Last week, before this excursion, Chinese Foreign Ministry Spokesman Hong Lei issued another statement affirming that “the construction activities that China undertakes on the stationed islands and reefs in the South China Sea fall completely within China’s sovereignty.” As no other nation agrees with China’s claims, the Chinese are currently fighting a case in the International Court of Arbitration at The Hague. The Hague determined earlier this year that it has jurisdiction to see the case, brought to the tribunal by the Philippines.

The Chinese military has also added a new missile destroyer to its fleet in the South China Sea.
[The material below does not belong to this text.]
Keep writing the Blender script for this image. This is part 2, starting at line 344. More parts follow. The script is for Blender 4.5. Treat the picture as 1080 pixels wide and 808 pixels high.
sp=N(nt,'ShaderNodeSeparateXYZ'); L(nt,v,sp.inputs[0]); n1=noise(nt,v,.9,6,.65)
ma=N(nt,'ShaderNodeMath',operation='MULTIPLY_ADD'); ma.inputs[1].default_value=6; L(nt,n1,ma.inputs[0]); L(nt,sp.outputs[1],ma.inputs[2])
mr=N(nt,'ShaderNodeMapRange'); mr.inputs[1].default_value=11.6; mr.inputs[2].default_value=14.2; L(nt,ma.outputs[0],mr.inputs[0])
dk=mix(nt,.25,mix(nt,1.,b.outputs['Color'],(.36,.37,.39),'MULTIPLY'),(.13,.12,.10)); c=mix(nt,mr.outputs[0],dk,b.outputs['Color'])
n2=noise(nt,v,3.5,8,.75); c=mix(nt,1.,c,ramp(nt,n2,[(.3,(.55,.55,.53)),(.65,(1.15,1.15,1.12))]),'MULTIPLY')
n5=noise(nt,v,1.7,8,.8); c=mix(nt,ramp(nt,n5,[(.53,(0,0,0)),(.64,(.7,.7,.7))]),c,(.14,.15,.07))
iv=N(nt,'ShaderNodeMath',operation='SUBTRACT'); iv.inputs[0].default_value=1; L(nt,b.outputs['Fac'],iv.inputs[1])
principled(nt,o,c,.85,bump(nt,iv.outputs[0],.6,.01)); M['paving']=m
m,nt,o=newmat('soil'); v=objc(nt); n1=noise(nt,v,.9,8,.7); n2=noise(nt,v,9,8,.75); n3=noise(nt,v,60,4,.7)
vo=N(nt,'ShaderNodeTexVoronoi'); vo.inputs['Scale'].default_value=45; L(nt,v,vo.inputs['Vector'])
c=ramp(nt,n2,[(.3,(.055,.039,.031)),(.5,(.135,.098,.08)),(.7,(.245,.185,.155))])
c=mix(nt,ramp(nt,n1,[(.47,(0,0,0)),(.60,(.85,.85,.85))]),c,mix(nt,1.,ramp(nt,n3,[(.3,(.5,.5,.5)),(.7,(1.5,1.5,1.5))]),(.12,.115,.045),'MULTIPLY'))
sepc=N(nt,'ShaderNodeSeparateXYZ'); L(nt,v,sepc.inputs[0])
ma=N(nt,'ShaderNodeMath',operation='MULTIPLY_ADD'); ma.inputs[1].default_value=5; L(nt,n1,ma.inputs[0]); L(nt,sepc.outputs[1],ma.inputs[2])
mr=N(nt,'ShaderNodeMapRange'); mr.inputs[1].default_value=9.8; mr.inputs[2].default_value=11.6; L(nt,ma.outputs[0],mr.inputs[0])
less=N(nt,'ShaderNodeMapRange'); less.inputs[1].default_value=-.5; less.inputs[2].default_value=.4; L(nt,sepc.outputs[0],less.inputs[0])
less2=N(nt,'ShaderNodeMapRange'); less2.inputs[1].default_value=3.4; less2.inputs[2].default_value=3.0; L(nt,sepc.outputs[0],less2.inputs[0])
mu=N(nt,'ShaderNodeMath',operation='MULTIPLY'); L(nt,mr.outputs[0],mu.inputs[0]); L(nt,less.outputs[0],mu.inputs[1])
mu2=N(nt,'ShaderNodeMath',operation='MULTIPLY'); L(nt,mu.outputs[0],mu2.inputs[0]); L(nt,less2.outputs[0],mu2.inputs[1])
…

The Pentagon’s denial of its intention to navigate within the South China Sea this week stands in stark contrast to previous statements in which the U.S. military has asserted its right to transit through international waters. In October, when the USS Lassen navigated within 12 nautical miles of the Spratly Islands, the Pentagon asserted its presence there as part of a “freedom of navigation” exercise. A few weeks later, Secretary of Defense Ashton Carter personally made the trip through the South China Sea on the USS Theodore Roosevelt with his Malaysian counterpart, Hishammuddin Hussein, asserting that America will “fly, sail and operate wherever international law allows.

This month, the United States finalized a deal with Singapore that permits a P-8 Poseidon spy plane to park and fuel up on the island, allowing it easier access to the South China Sea. The Chinese government condemned the deal as “regional militarization” on the part of both Singapore and the United States.